At another retreat she wrote a skit called “Minnie Pearl Runs a Personal Ad,” and again she was the star. Classified manager Robby Robbins played the ad-taker asking Minnie questions about her personal ad, and Robby remembers acting out Carol’s script like it was yesterday. “Ever been bed-ridden?” the ad-taker asks Minnie.

“Many times,” Minnie replies. “And once in a Camaro.”

“Do you smoke after sex?” the ad-taker asks.

“I don’t know,” answers Minnie. “I’ve never looked.”

The woman who wrote this script got married a few years ago, and I am powerfully honored to say that I walked her down the aisle. She married Don Wills, whom she met through the Indy Personals–her “real romantic love-match,” says daughter Amy. All that Minnie Pearl bravado was gone that evening after Carol finished dressing for her wedding and stood at the top of the stairs ready to descend and walk on my arm to Don, the preacher, and scores of friends waiting in the sanctuary. Amy and Sara, daughters and bridesmaids, came down the stairs ahead of her, and Carol seemed ready to faint dead away. It was Amy, finally, who loosened her up. “Mama,” she said, “You look just like Dolly Parton.” She did, too.

Whatever Carol felt that night is recorded in her journal in her meticulous and beautiful longhand, the kind of cursive your third grade teacher could never get you to write. Carol fills her journal with photographs, too, and newspaper clippings and the flotsam and jetsam of a life fully lived and fully appreciated.
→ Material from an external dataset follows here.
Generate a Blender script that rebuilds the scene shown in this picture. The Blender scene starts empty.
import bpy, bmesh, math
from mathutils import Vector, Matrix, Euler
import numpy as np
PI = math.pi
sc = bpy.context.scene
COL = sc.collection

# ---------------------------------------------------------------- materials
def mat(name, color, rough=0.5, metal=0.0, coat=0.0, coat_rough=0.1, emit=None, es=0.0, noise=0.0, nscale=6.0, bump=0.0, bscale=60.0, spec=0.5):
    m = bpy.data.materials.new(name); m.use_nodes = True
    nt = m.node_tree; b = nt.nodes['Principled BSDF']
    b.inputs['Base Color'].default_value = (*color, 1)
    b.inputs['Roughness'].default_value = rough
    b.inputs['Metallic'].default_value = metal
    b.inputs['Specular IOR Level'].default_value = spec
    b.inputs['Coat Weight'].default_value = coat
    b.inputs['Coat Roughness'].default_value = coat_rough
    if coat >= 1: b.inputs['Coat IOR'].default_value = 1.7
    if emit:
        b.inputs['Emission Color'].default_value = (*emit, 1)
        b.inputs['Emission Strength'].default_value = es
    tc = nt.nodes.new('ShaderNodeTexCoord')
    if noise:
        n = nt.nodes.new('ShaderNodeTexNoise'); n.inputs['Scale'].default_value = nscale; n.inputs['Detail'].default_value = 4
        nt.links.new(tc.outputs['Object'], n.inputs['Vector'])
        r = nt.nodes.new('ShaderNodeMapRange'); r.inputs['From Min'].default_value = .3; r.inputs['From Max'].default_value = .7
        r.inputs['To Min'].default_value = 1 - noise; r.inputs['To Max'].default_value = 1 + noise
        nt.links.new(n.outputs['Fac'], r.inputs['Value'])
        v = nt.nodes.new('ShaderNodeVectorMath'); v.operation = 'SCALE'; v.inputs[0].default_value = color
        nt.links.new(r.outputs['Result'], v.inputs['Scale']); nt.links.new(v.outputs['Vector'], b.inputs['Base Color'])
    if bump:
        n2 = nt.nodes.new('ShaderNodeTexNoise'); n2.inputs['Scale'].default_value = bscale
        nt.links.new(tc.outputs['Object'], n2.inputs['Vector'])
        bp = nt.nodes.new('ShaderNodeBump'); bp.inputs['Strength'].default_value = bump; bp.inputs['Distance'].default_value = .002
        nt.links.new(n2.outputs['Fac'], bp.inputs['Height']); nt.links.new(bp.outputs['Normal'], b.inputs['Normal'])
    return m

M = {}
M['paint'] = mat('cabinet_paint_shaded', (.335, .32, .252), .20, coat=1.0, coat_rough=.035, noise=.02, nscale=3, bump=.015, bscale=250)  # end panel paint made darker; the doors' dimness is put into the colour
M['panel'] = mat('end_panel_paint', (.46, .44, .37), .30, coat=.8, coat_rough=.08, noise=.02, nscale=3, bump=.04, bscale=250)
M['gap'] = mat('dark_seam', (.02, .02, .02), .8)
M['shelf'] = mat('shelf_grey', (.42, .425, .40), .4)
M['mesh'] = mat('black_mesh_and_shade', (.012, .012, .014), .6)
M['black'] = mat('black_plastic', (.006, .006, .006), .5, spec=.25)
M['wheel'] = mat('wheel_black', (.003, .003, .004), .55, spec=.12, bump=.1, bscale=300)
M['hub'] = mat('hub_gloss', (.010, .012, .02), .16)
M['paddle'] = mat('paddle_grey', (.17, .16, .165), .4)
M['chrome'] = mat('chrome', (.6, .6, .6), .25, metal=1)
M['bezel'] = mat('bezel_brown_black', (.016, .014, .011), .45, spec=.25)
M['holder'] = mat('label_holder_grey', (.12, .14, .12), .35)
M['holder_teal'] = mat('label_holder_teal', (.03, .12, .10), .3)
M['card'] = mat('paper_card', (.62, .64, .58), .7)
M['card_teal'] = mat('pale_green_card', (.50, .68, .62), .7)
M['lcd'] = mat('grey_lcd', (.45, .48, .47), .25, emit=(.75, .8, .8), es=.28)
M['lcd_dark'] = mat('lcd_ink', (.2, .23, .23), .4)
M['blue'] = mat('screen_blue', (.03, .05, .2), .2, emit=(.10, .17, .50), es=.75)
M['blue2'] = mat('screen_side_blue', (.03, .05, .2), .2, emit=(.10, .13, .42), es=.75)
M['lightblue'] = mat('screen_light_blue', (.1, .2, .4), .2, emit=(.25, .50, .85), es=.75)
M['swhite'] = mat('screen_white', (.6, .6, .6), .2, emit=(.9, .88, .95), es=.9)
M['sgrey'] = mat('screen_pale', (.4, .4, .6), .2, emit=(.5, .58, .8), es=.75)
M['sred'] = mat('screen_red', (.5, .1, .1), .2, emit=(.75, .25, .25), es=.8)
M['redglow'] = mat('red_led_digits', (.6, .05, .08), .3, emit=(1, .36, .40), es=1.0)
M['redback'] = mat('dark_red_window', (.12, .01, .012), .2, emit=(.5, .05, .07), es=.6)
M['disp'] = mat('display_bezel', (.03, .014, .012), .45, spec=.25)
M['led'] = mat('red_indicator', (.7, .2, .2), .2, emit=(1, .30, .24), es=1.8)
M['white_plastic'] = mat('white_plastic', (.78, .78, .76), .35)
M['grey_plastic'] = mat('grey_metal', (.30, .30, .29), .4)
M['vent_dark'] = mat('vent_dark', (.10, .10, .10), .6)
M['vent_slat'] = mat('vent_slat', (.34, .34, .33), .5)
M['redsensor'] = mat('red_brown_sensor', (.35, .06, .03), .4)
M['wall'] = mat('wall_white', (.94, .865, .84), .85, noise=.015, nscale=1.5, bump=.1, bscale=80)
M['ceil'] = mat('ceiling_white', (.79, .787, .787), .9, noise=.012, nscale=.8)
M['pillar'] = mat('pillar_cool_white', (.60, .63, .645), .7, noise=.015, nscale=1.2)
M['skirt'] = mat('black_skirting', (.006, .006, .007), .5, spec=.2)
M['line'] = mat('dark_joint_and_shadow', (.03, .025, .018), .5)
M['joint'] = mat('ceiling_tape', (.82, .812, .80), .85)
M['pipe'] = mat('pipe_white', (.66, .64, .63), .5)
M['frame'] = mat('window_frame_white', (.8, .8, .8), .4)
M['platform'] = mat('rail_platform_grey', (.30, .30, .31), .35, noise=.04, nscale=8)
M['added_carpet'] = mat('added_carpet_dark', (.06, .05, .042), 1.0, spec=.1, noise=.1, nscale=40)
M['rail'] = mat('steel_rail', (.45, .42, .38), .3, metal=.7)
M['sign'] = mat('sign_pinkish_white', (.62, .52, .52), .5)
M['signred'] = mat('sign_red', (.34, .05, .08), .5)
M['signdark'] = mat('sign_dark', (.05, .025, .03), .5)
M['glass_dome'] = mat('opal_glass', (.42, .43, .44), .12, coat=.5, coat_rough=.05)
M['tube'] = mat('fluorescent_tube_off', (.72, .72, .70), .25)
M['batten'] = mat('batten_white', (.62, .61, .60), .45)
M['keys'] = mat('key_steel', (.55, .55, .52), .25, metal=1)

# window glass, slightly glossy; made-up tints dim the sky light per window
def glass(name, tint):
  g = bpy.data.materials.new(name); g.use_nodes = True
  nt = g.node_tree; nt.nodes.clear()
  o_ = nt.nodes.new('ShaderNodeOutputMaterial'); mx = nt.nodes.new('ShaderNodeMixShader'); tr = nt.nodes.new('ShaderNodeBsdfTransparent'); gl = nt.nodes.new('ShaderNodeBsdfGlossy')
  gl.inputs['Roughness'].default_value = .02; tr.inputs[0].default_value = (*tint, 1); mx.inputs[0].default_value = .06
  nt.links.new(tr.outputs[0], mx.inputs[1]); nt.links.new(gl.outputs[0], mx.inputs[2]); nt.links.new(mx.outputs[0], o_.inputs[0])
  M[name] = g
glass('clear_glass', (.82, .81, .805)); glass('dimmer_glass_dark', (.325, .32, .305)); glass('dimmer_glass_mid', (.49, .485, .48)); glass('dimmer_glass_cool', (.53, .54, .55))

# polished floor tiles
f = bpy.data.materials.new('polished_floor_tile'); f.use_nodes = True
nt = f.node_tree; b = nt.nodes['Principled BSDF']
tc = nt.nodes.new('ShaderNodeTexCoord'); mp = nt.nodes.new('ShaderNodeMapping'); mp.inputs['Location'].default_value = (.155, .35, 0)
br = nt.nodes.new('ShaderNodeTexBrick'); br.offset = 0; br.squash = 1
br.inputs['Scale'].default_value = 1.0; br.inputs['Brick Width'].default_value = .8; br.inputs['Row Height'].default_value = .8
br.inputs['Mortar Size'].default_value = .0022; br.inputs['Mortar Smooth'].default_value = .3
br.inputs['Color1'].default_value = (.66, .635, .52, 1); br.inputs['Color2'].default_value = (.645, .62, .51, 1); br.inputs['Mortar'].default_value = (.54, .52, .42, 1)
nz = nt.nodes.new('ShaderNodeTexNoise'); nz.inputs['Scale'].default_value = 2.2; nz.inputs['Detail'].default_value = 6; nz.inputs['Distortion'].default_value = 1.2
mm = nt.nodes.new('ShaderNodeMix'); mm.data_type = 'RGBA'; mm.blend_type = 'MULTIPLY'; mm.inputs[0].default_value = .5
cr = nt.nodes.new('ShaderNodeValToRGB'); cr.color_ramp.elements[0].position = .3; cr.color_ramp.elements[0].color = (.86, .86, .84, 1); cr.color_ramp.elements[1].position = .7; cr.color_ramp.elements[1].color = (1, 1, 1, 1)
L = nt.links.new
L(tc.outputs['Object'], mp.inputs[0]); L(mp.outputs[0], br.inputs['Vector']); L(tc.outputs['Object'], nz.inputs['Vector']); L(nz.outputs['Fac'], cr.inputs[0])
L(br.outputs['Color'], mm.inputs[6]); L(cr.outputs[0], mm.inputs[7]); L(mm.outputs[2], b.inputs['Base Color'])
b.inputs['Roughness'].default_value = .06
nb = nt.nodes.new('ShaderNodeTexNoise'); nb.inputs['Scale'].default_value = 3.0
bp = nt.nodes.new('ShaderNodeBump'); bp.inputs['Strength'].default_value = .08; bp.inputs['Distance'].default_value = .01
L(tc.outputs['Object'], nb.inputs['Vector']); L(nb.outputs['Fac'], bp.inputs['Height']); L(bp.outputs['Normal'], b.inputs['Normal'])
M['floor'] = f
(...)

So many others appreciate her, too. Earlier this fall, two wonderful books by writers intimately connected to The Independent came out at nearly the same time. The collected writing of the late “food philosopher” H. Hudson Whiting and the collection of columns by Hal Crowther had one important thing in common: Carol got a big thank-you for the hand she had in creating both books.

Now Hal remembers the year he first came to work at The Independent: “The first story by Carol that I read was about some poor crazy woman who liked rough men to tie her up and whip her. She was presented sympathetically, as I recall, and I thought, ‘God, this writer’s one of those dizzy radicals I’ve heard they have at The Independent, the ones who are going to make me feel like Bob Dole.’ I was dead wrong. Carol believed, and believes, that everyone has his story and his pain and deserves a hearing. Her liberal principles come from the right place, from compassion, not from ideology or rhetoric. Carol always looked after me, and went out of her way to help me, so many times I can never repay her. They called her ‘the heart of The Independent,’ and that’s exactly true–and a publication with a lot of attitude can lose its way without a big heart behind it. She’s irreplaceable.”

Carol and I had a cup of coffee together when she told me she was leaving the paper. She knew she’d be able to get a good job: “I’ll have some good letters of recommendation.” She’s not too worried about the money and never has been. A few years ago, I asked her to reminisce about the early years of The Independent for a column I wrote about the paper’s 15th anniversary. She told me she loved “the wonderful feeling of being involved together in a project that’s bigger than any of us. Even back in the early years,” she said, “this was the lifestyle I preferred. We ate a lot of beans and we wore a lot of jeans. I was glad we didn’t take cigarette ads. I never wanted us to take their money.” She continued, “Whatever money we did make was good, honest money, and I always felt like it would be enough.”

Now, she says, “The young people at the paper are making their own history, and that’s good. But didn’t we have fun, Steve? Wasn’t it glorious?”